Il coraggio di lasciarli andare
Voi siete gli archi dai quali i vostri figli sono lanciati come frecce viventi.
L’immagine simbolica degli archi e delle frecce è tra le più iconiche di tutta l’opera del “Profeta”. In questa visione, i genitori non sono padroni, ma gli strumenti dell’”Arciere”, simbolo della Vita o di Dio. Il loro compito non è trattenere, ma tendere. Preparare, sostenere, poi lasciar andare.
Essere genitori, sottolinea Khalil Gibran, è un atto d’amore e di fiducia nel futuro. Significa accettare la separazione, sostenere il volo, rispettare la direzione.
Una poesia per tutti: genitori, figli, educatori
L’amore che i genitori provano nei confronti dei figli è probabilmente il più forte e viscerale ed è anche uno dei più difficili da spiegare a parole.
Khalil Gibran offre una visione illuminata e di grande portata sul valore di essere genitori e allo stesso tempo di essere figli. Attraverso una poesia toccante, di grande effetto, il grande poeta ricorda quale sia il ruolo del genitore, quale importante custode di un piccolo tassello dell’avvenire.
Il messaggio di Sui Figli non è rivolto solo ai genitori. È un invito anche per insegnanti, educatori, mentori, e per chiunque abbia a cuore la crescita dell’altro. Gibran mostra un nuovo modo di amare: più profondo, più difficile, ma anche più vero.
In un tempo in cui il controllo e l’ansia da prestazione sembrano dominare, queste parole riportano al senso più puro dell’amore: dare radici, ma anche ali.
“I figli non sono i vostri figli” è più di una frase: è una filosofia di vita, un invito a vivere l’amore come un atto di libertà. Khalil Gibran ricorda che ciò che si ama davvero non va trattenuto, ma onorato nel suo diventare.
Troppe volte grandi pensatori del nostro tempo attuale diventano critici nei riguardi della figura genitoriale ritenuta troppo poco severe ed eccessivamente permissiva riguardo ai figli. Stessa cosa vale per molti educatori alla ricerca di una formazione più severa e tradizionale.
Per Gibran non è la severità a rendere i genitori più “performanti”. Ma, la qualità di saper indicare una direzione diventando loro stessi per primi dei modelli positivi.
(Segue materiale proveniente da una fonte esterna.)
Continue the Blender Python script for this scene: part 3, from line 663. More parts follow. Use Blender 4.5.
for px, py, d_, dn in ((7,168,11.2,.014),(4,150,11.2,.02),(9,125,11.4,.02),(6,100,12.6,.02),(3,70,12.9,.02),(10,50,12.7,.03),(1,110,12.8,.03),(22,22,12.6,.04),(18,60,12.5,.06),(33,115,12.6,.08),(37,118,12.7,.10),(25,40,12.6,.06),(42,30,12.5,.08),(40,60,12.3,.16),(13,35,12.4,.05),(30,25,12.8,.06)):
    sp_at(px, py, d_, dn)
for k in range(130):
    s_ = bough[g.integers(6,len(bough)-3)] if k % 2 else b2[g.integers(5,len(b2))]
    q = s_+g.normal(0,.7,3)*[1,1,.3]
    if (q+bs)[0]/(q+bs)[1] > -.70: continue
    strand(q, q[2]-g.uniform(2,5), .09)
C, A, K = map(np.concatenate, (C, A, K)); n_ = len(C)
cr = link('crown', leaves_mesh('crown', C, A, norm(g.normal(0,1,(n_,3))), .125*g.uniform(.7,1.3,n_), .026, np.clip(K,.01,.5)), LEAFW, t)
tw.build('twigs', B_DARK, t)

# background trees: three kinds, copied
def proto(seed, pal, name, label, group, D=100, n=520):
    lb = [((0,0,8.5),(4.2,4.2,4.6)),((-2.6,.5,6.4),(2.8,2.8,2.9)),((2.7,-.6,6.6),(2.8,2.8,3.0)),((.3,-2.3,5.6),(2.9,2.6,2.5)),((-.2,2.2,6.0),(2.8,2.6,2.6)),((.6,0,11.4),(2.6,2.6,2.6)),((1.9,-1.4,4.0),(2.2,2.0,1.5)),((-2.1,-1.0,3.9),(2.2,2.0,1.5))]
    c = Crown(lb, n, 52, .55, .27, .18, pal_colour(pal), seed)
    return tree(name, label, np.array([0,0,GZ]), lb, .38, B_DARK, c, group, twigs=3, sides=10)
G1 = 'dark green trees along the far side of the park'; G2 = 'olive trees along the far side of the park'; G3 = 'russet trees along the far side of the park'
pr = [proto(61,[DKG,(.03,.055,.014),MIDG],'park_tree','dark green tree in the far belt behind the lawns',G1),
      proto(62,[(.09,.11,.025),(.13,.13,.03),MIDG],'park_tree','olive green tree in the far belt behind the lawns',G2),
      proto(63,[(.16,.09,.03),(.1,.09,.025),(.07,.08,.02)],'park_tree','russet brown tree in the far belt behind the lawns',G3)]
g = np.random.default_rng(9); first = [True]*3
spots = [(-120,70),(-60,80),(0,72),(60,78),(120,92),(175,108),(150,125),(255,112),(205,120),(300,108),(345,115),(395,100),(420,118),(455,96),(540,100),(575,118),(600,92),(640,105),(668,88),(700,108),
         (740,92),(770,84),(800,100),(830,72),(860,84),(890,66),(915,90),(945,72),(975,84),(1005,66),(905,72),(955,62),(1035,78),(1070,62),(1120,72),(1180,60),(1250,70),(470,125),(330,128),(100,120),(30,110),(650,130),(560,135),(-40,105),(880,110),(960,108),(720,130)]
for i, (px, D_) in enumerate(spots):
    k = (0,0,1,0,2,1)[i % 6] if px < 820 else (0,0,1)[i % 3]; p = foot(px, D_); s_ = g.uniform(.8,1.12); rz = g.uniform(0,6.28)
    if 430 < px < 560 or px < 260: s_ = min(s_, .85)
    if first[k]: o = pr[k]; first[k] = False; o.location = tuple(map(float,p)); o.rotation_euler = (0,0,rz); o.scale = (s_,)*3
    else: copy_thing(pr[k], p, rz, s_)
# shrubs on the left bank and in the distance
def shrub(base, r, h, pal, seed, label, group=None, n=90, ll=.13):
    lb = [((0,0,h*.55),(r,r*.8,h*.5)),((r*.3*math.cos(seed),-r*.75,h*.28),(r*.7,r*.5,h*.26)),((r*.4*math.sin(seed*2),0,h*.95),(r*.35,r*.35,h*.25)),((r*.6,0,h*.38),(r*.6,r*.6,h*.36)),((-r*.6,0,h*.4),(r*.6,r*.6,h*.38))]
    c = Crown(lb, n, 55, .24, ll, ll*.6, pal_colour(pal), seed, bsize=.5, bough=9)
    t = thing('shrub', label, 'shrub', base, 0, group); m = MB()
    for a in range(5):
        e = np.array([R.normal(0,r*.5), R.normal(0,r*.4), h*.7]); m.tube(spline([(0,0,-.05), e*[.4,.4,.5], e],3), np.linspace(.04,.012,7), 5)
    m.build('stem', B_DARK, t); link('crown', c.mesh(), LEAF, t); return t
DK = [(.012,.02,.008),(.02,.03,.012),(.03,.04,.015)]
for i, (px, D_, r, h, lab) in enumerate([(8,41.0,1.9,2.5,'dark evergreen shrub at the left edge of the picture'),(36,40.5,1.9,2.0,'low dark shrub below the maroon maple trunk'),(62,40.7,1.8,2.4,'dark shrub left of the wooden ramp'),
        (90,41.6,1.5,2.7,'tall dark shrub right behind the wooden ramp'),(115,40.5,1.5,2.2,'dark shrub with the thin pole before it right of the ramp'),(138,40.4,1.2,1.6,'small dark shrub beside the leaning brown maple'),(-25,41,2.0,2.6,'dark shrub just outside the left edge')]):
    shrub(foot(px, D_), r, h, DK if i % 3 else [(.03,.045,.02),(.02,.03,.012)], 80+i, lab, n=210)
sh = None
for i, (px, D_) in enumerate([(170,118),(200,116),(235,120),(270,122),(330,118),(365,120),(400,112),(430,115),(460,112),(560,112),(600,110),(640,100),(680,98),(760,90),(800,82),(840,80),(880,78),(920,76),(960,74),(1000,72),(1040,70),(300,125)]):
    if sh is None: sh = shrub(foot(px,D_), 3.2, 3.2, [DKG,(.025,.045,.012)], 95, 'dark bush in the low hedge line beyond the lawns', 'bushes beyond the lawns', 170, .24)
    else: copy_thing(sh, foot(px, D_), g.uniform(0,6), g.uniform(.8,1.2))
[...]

Tutta la severità del mondo non serve a niente se i genitori o gli educatori non sanno dare il buon esempio. I figli vanno lasciati liberi di intraprendere la loro strada nella vita e la responsabilità degli adulti è essere loro accanto senza per questo limitarne i passi.
Troppe volte si parla di severità e poche volte di modelli di vita esemplare. Forse gli adulti e i genitori per primi dovrebbero prendere coscienza che se vogliono offrire un futuro migliore ai loro figli, devono essere i primi a gestire la vita nel dovuto modo, in maniera esemplare.
Il Profeta
Il personaggio centrale de Il Profeta di Khalil Gibran, Almustafa, riceve una richiesta da una delle sue seguaci, gli chiede di fare luce sull’amore. Il poema è contestualizzato nella città di Orphalese, nel momento che Almustafa sta per partire dalla città che lo ha ospitato per la sua patria.
Al Mustafa aveva un rapporto profondo non solo con la città, ma anche con la sua gente. Per questo motivo, al momento della partenza, era triste. Abbassando la testa, piangeva. Quando udì la profetessa Almitra, alzò la testa e guardò le persone che aspettavano con ansia di ascoltare le sue parole.
Coloro che erano intorno a lui erano in soggezione perché l’oratore stava per condividere i suoi insegnamenti per l’ultima volta. Volevano approfittare al massimo di questo momento.
Dopo alcuni anni trascorsi in terra straniera, Almustafa (ovvero l’eletto di Dio), sente che è giunto il momento di fare ritorno all’isola nativa. In procinto di salpare egli affida al popolo della città di Orphalese un prezioso testamento spirituale: una serie di riposte intorno ai grandi temi della vita e della morte, dell’amore e della fede, del bene e del male.
Pubblicato a New York nel 1923, “Il Profeta” viene subito accolto con grande favore di pubblico soprattutto presso i giovani, i quali vedono in Gibran un maestro di saggezza.
A distanza di tanti anni l’interesse è rimasto immutato: silloge che abbraccia i problemi fondamentali dell’esistenza, il capolavoro del poeta libanese è anche libro di notevole fascino. Il clima sospeso e rarefatto, il ritmo incantatorio di una scrittura lirica di presa immediata, incisiva e visionaria, l’incontro tra due opposte culture, l’orientale e l’occidentale, sono la cifra di uno stile inconfondibile.